-- BEGIN Data provided --
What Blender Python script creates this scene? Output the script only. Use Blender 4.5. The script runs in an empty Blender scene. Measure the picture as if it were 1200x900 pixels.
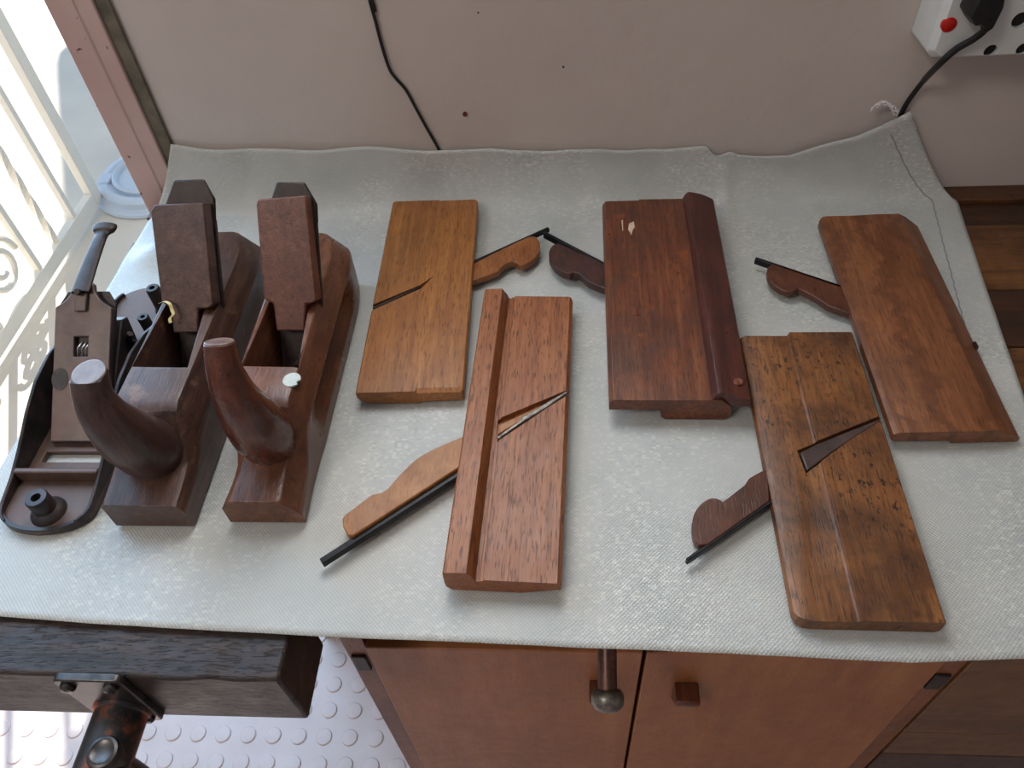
import bpy, bmesh, math, random
from mathutils import Vector, Matrix, noise
random.seed(7)
D = bpy.data; SC = bpy.context.scene; COL = SC.collection
PI = math.pi

# ------------------------------------------------------------------ camera
F = 920.0; H = 0.46
up = Vector((-72.0, -800.0, -F)).normalized()
X = Vector((12600.0, -75.0, -920.0)); X -= up * X.dot(up); X.normalize()
Y = up.cross(X)
def ray(px, py):
    r = Vector((px - 600.0, py - 450.0, F)); return Vector((X.dot(r), Y.dot(r), up.dot(r)))
def at(px, py, z=0.0):
    w = ray(px, py); w = w * ((z - H) / w.z); return Vector((w.x, w.y, z))
def aty(px, py, y):
    w = ray(px, py); w = w * (y / w.y); return Vector((w.x, y, w.z + H))
def atx(px, py, x):
    w = ray(px, py); w = w * (x / w.x); return Vector((x, w.y, w.z + H))

cam = D.cameras.new('camera'); co = D.objects.new('camera', cam); COL.objects.link(co)
right = Vector((X.x, Y.x, up.x)); down = Vector((X.y, Y.y, up.y)); fwd = Vector((X.z, Y.z, up.z))
M = Matrix((( right.x, -down.x, -fwd.x, 0), (right.y, -down.y, -fwd.y, 0), (right.z, -down.z, -fwd.z, 0), (0, 0, 0, 1)))
co.matrix_world = Matrix.Translation((0, 0, H)) @ M
cam.sensor_width = 36.0; cam.sensor_fit = 'HORIZONTAL'; cam.lens = 36.0 * F / 1200.0
cam.clip_start = 0.01; cam.clip_end = 200
SC.camera = co

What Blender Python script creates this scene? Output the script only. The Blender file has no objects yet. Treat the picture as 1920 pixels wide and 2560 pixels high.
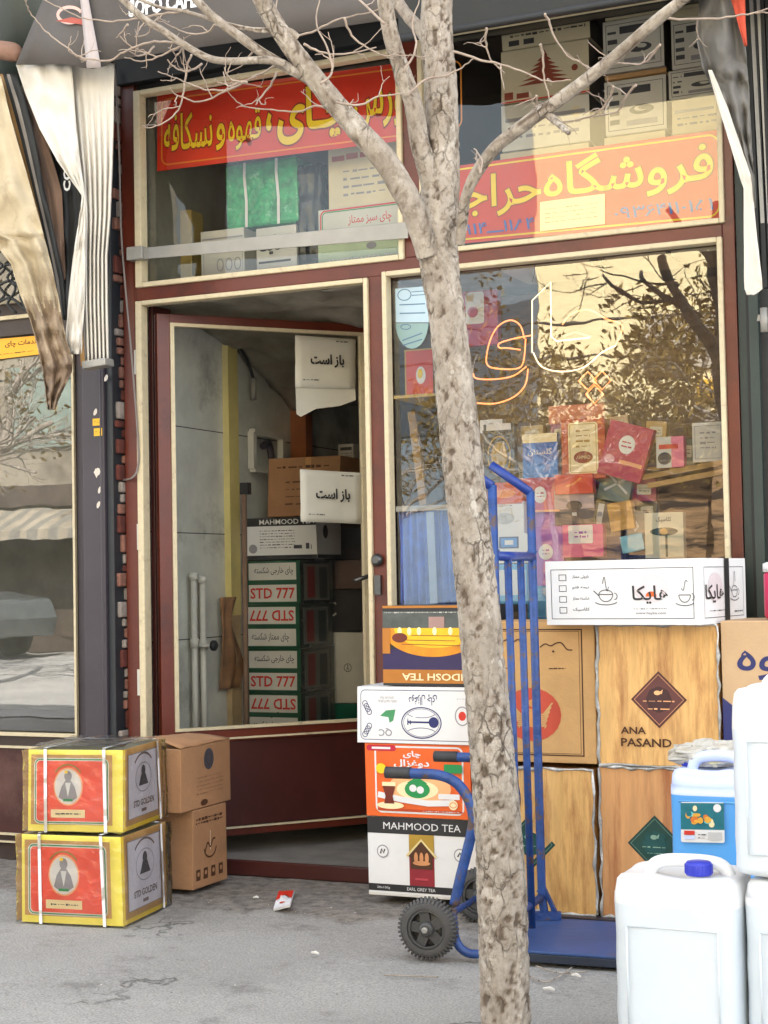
import bpy, math, random
from math import sin, cos, pi, radians
from mathutils import Vector, noise
random.seed(7)
V = Vector
sc = bpy.context.scene
COL = sc.collection

# ------------------------------------------------------------------ camera maths (photo pixel -> world ray)
YAW, PITCH, ROLL, FPX = -0.42169219, 0.04111091, -0.01874561, 4004.6
CAM = V((0.0, -5.3011, 1.1003))
_f = V((sin(YAW)*cos(PITCH), cos(YAW)*cos(PITCH), sin(PITCH)))
_r = V((cos(YAW), -sin(YAW), 0)); _u = _r.cross(_f)
RGT = cos(ROLL)*_r + sin(ROLL)*_u
UP = -sin(ROLL)*_r + cos(ROLL)*_u
FWD = _f
def ray(px, py): return RGT*((px-960)/FPX) + UP*((1280-py)/FPX) + FWD
def F(px, py, Y=0.0):
    d = ray(px, py); return CAM + d*((Y-CAM.y)/d.y)
def G(px, py, Z=0.0):
    d = ray(px, py); return CAM + d*((Z-CAM.z)/d.z)

# ------------------------------------------------------------------ materials
def lin(c): return c/12.92 if c <= .04045 else ((c+.055)/1.055)**2.4
def hx(h, k=1.0):
    h = h.lstrip('#'); return tuple(lin(int(h[i:i+2], 16)/255)*k for i in (0, 2, 4))
MATS = {}
def M(name, col, rough=.6, var=.12, scale=9, bump=.22, bscale=9, metal=0, spec=.5, stretch=None, col2=None, c2t=(.5, .62), emit=None, estr=0, sss=0, trans=0, coat=0, alpha=1):
    if name in MATS: return MATS[name]
    if isinstance(col, str): col = hx(col)
    m = bpy.data.materials.new(name); m.use_nodes = True; nt = m.node_tree; N = nt.nodes; L = nt.links
    b = N['Principled BSDF']
    tc = N.new('ShaderNodeTexCoord'); mp = N.new('ShaderNodeMapping'); L.new(tc.outputs['Object'], mp.inputs[0])
    if stretch: mp.inputs['Scale'].default_value = stretch
    nz = N.new('ShaderNodeTexNoise'); nz.inputs['Scale'].default_value = scale; nz.inputs['Detail'].default_value = 6; nz.inputs['Roughness'].default_value = .6
    L.new(mp.outputs[0], nz.inputs['Vector'])
    cr = N.new('ShaderNodeValToRGB'); L.new(nz.outputs['Fac'], cr.inputs[0])
    e = cr.color_ramp.elements
    e[0].position = .3; e[1].position = .7
    e[0].color = (*[c*(1-var) for c in col], 1); e[1].color = (*[min(1, c*(1+var)) for c in col], 1)
    out = cr.outputs[0]
    if col2:
        if isinstance(col2, str): col2 = hx(col2)
        n2 = N.new('ShaderNodeTexNoise'); n2.inputs['Scale'].default_value = scale*.45; n2.inputs['Detail'].default_value = 8; n2.inputs['Roughness'].default_value = .7
        L.new(mp.outputs[0], n2.inputs['Vector'])
        mr = N.new('ShaderNodeMapRange'); mr.inputs['From Min'].default_value = c2t[0]; mr.inputs['From Max'].default_value = c2t[1]
        L.new(n2.outputs['Fac'], mr.inputs['Value'])
        mx = N.new('ShaderNodeMix'); mx.data_type = 'RGBA'; L.new(mr.outputs[0], mx.inputs['Factor'])
        L.new(out, mx.inputs['A']); mx.inputs['B'].default_value = (*col2, 1); out = mx.outputs['Result']
    L.new(out, b.inputs['Base Color'])
    b.inputs['Roughness'].default_value = rough; b.inputs['Metallic'].default_value = metal
    b.inputs['Specular IOR Level'].default_value = spec
    if coat: b.inputs['Coat Weight'].default_value = coat; b.inputs['Coat Roughness'].default_value = .15
    if sss:
        b.inputs['Subsurface Weight'].default_value = sss; b.inputs['Subsurface Scale'].default_value = .05
        b.inputs['Subsurface Radius'].default_value = (1, 1, 1)
    if trans: b.inputs['Transmission Weight'].default_value = trans
    if emit: b.inputs['Emission Color'].default_value = (*emit, 1); b.inputs['Emission Strength'].default_value = estr
    if bump:
        n3 = N.new('ShaderNodeTexNoise'); n3.inputs['Scale'].default_value = bscale; n3.inputs['Detail'].default_value = 5
        L.new(mp.outputs[0], n3.inputs['Vector'])
        bp = N.new('ShaderNodeBump'); bp.inputs['Strength'].default_value = bump; bp.inputs['Distance'].default_value = .01
        L.new(n3.outputs['Fac'], bp.inputs['Height']); L.new(bp.outputs[0], b.inputs['Normal'])
    MATS[name] = m; return m

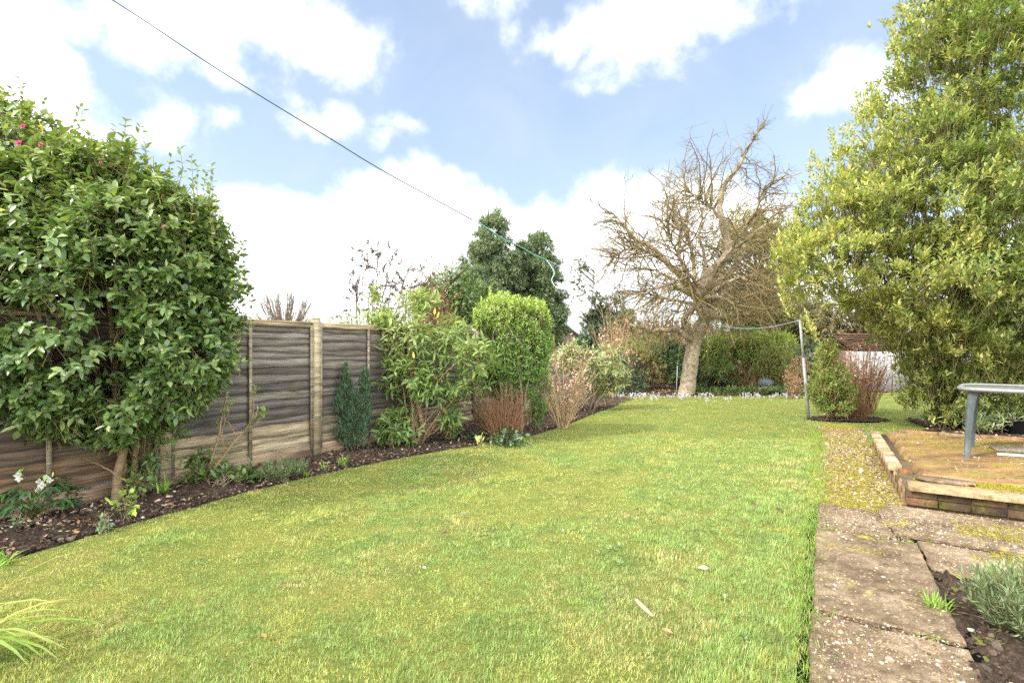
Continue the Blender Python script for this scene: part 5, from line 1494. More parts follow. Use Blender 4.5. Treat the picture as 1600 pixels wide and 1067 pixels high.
# timber stump and stakes
mb = MB(); b = P(948, 617, 15.2); q = poly([(b[0] + .04, 15.2, -.03), (b[0] + .02, 15.2, .12), (b[0] - .02, 15.2, .45), (b[0] - .05, 15.2, .8), (b[0] - .08, 15.2, 1.0)], 12); tubes(mb, q[None], np.interp(np.linspace(0, 1, 12), [0, .12, .4, 1], [.27, .2, .14, .085])[None] * (1 + rng.normal(0, .05, (1, 12))), 12, (1.5, 1.35, .85)); tag(mb.build('tree_stump', M['stem'], None, True), 'slender yellowish dead trunk stump at the far end of the left bed', 'stump')
mb = MB(); b = P(981, 606, 16.6); tube(mb, [(b[0], 16.6, 0), (b[0] + .02, 16.6, .5), (b[0] + .05, 16.6, 1.02)], .05, .045, 8, (1.2, 1.0, .7)); tag(mb.build('wooden_stake', M['stem'], None, True), 'short brown wooden stake among the far hedge shrubs, right of the stump', 'stake')
mb = MB(); b = P(1016, 560, 18.6); tube(mb, [(b[0], 18.6, 0), (b[0], 18.6, 1.0), (b[0] - .02, 18.6, 1.75)], .085, .08, 8, (1.9, 1.75, 1.4)); tag(mb.build('wooden_post', M['straw'], None, True), 'whitish weathered post standing in the back hedge left of the apple tree', 'post')
mb = MB(); b = G(1057, 615); tube(mb, [(b[0], b[1], 0), (b[0] + .03, b[1], .9)], .018, .014, 6, (.42, .45, .42)); tag(mb.build('garden_cane', M['plastic'], None, True), 'thin grey-green cane stuck in the ground left of the apple trunk', 'cane')

BRN = [(.22, .16, .09), (.28, .2, .11), (.17, .13, .07), (.2, .18, .08)]
# --- back boundary planting
shrub('hedge_bush', 'tangled brown and olive hedge bush between the stump and the apple trunk', 'shrub', P(1010, 612, 17.6) * (1, 1, 0), [E(1005, 575, 17.6, .9, .6, .75), E(1030, 560, 17.9, .8, .6, .85), E(985, 560, 17.8, .6, .5, .6)], 1000, 5, .075, .03, colf([(.28, .23, .11), (.22, .23, .085), (.34, .27, .14), (.17, .19, .07)]), 'leaf_matt', seed=91, stems=30, r0=.022, gap=.43)
shrub('hedge_bush', 'yellow-green leafy hedge bush above the brown tangle, left of the white post', 'shrub', P(1000, 612, 18.4) * (1, 1, 0), [E(1000, 540, 18.4, .8, .5, .45), E(985, 552, 18.2, .6, .5, .4), E(1018, 545, 18.5, .5, .5, .5)], 520, 5, .09, .035, colf([(.2, .25, .07), (.26, .28, .09), (.15, .2, .06)]), seed=92, stems=10)
shrub('dark_laurel', 'dark glossy laurel bush directly left of the apple trunk', 'shrub', P(1060, 610, 17.4) * (1, 1, 0), [E(1055, 560, 17.4, .62, .6, .62), E(1040, 550, 17.5, .5, .5, .5), E(1068, 585, 17.3, .6, .5, .55)], 800, 5, .085, .042, colf([(.05, .095, .035), (.07, .13, .042), (.10, .17, .055)]), 'leaf_glossy', seed=93, stems=8)
shrub('dark_laurel', 'blackish green ivy clad bush directly right of the apple trunk', 'shrub', P(1105, 612, 17.0) * (1, 1, 0), [E(1102, 585, 17.0, .55, .6, .75), E(1095, 560, 17.2, .55, .5, .6), E(1112, 600, 17.0, .5, .5, .4)], 900, 5, .075, .045, colf([(.025, .05, .02), (.035, .07, .025), (.05, .09, .03)]), 'leaf_glossy', seed=94, stems=8)
# spreading mahonia like shrub with long leaflets
shrub('spreading_shrub', 'broad spreading evergreen with long drooping leaf fans right of the apple tree', 'shrub', P(1168, 612, 16.6) * (1, 1, 0), [E(1168, 530, 17.0, 1.45, .9, .42), E(1125, 545, 16.8, .75, .7, .45), E(1205, 535, 17, .8, .8, .42), E(1120, 570, 16.4, .55, .5, .38), E(1185, 555, 16.5, .7, .6, .3), E(1145, 590, 16.5, .3, .3, .3)], 820, 9, .17, .035, topcolf([(.10, .15, .05), (.13, .18, .06)], [(.24, .29, .085), (.28, .32, .1), (.18, .23, .07)], .9, 1.8), 'leaf', LEAF5, (55, 100), droop=.35, stems=26, r0=.045, stem_mat='stem', seed=95, gap=.4, up=.9, out=.4, scol=(.9, .85, .6), spread=.2)
shrub('olive_shrub', 'upright feathery olive green bush behind the clothes pole', 'shrub', P(1212, 612, 16.0) * (1, 1, 0), [E(1212, 565, 16.0, .62, .5, .7), E(1195, 570, 16.0, .4, .4, .5), E(1230, 575, 15.9, .4, .4, .55)], 1000, 6, .085, .014, colf([(.18, .2, .07), (.24, .25, .09), (.14, .17, .06)]), 'leaf_matt', LEAF4, (15, 50), up=1.1, out=.4, seed=96, stems=12, scol=(.8, .8, .5))
shrub('ground_ivy', 'low trailing green cover under the spreading evergreen, behind the crocuses', 'ground cover', P(1150, 615, 15.9) * (1, 1, 0), [E(1110, 613, 15.8, .8, .3, .16), E(1150, 612, 15.8, .9, .35, .2), E(1200, 610, 15.8, .9, .35, .22), E(1085, 612, 15.9, .5, .3, .18), E(1235, 612, 15.6, .5, .3, .15)], 700, 5, .08, .04, colf([(.05, .09, .03), (.08, .13, .04), (.12, .17, .06)]), seed=97, stems=6, gap=.3, zmin=.02)
shrub('red_stemmed_shrub', 'reddish brown twiggy bush just left of the pole, half bare', 'shrub', P(1240, 622, 14.6) * (1, 1, 0), [E(1242, 595, 14.6, .35, .35, .45), E(1250, 575, 14.8, .3, .3, .4)], 260, 4, .06, .025, colf([(.34, .2, .12), (.4, .26, .17), (.24, .22, .09)]), 'dry', seed=98, stems=30, r0=.012, stem_mat='rust')
mb = MB(); c = P(1196, 594, 15.9); V0, Fc = ico()
bm = bmesh.new(); bmesh.ops.create_icosphere(bm, subdivisions=3, radius=1); V0 = np.array([v.co[:] for v in bm.verts]); Fc = [tuple(v.index for v in f.verts) for f in bm.faces]; bm.free()
V = V0 * np.array((.24, .2, .16)) * (1 + (fbm(V0 * 1.6 + 5, 3, 3)[:, None] - .5) * .35) + np.array((c[0], c[1], .37)); mb.block(V[None], Fc, np.array((.13, .16, .175))[None])
tag(mb.build('boulder', M['stone'], None, True), 'blue-grey rounded boulder raised among shrubs right of the spreading evergreen', 'boulder')
mb = MB()
for i, (x, w) in enumerate(((-.42, .34), (-.05, .36), (.33, .36))): mb.box((c[0] + x + .1, c[1] - .05, .1 + .05 * (i % 2)), (w, .32, .26 - .03 * i), None, (.36 - .03 * i, .23, .15))
tag(mb.build('rockery_wall', M['stone'], None), 'low reddish stone edging supporting the blue-grey boulder', 'low wall')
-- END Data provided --
--- Brief ---
Your task is to restate word for word the lines from the top of the data to the line containing "PI = math.pi", both ends included, with every picture left out.

--- Solution below ---
What Blender Python script creates this scene? Output the script only. Use Blender 4.5. The script runs in an empty Blender scene. Measure the picture as if it were 1200x900 pixels.
import bpy, bmesh, math, random
from mathutils import Vector, Matrix, noise
random.seed(7)
D = bpy.data; SC = bpy.context.scene; COL = SC.collection
PI = math.pi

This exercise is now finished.